Meth: I freakin' know! I was expecting alcohol, weed, and crack, but I had not even really considered meth. Turns out it's one of our biggest problems. Lots of crack, lots of meth. Also, inhalants various.

Apparently my school used to have a kick-ass prevention and rehab program. Then the funding got cut. Woot.

What happened to the teacher breaking up the student fight? Was there a weapon involved?

It's funny - I think about death a lot more down here, too, mostly because it's more immediate now. Just about every Monday my kids are telling me who got shot over the weekend - last time, one of my TFA friends' students. (He is OK, but his friend is dead. They were riding bikes and some car pulled up and asked where they were from. The story is always the same from this point forward.)

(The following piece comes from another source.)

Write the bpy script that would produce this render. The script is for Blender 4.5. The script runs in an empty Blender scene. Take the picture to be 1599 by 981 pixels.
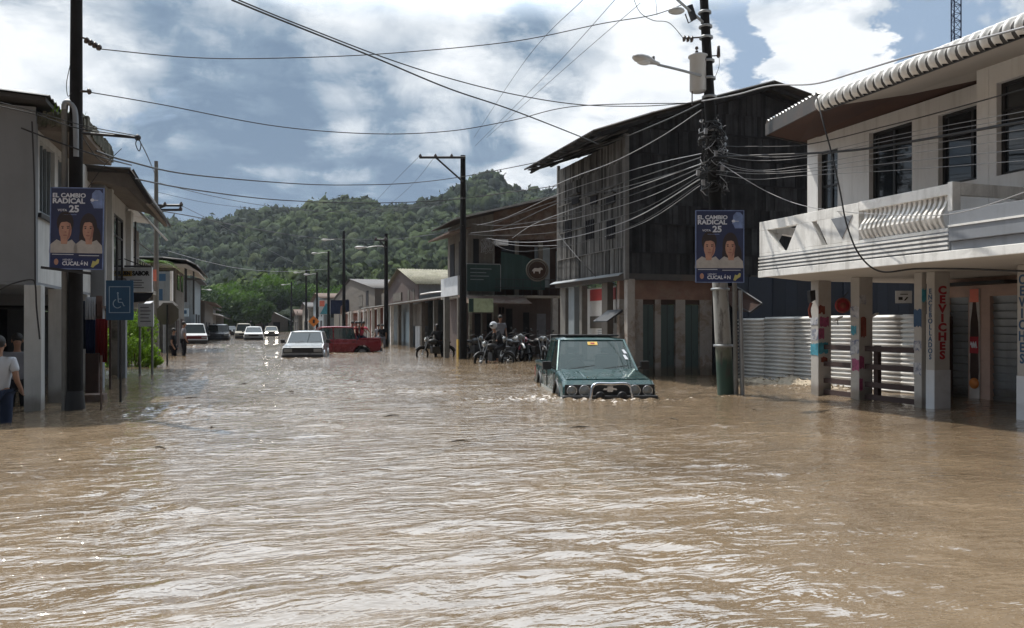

The difference is that, while death is viewed as completely normal in my community, there's none of that "biggest deal ever" sentiment to partner it with. The attitude is pure que sera, sera. I cannot comprehend this, and I know that this fact will mark me forever as a perpetual outsider to the community. Of course people will accept what they see every day. But inside you think "...but not this. Surely not this."

I could sit here and speculate on causes and mentalities and whatnot, but as I say, I am and forever shall be a newcomer to this community. Besides which, I know those people, and I always want to bludgeon them with a copy of Pedagogy of the Oppressed. You know of whom I speak.

By the way, did you know that South Central is now just called South LA? It's like when Oakland changed "East 14th" to "International Boulevard." You know. Because that solved so many problems for them.